Mihály Iglói
Coach
Hungarian coach whose high-volume short-interval method, run by feel, drove a wave of distance world records in the 1950s. Influential coaching history, never formally studied.
Mihály Iglói (1908-1998) was a Hungarian distance coach whose athletes set a long string of world records. In the Hungarian era of the mid-1950s, Sándor Iharos, István Rózsavölgyi and László Tábori set world records across the middle and long distances. After leaving Hungary in 1956 he coached in the United States, where his athletes included Bob Schul, the 1964 Olympic 5,000 m champion, and Jim Beatty, the first man to break four minutes for the indoor mile. His biographical tally is often given as 49 world records, but that figure is a career total reported in obituaries that mixes official, indoor and now-discontinued distances across his Hungarian, American and later Greek coaching, so it is best read as a reported headline figure rather than an audited count of official records (Iglói biography). He is a foundational figure in the history of interval training.

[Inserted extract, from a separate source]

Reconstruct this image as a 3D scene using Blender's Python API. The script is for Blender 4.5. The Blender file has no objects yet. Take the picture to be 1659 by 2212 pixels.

His method used large volumes of short intervals, typically 100 to 400 m, run not to fixed paces but by perceived effort, prescribed with terms such as “fresh”, “good” and “hard” (Science of Running on Iglói). Athletes trained twice a day with frequent, controlled, rarely all-out repetitions, the intent being to accumulate quality work while staying fresh enough to repeat it. The approach predates formal sports science and was never studied in controlled trials, so it remains influential coaching history with a remarkable record rather than tested method. Its enduring lesson, controlling interval intensity by feel to allow high training quality, echoes in the modern double-threshold idea. See training philosophies.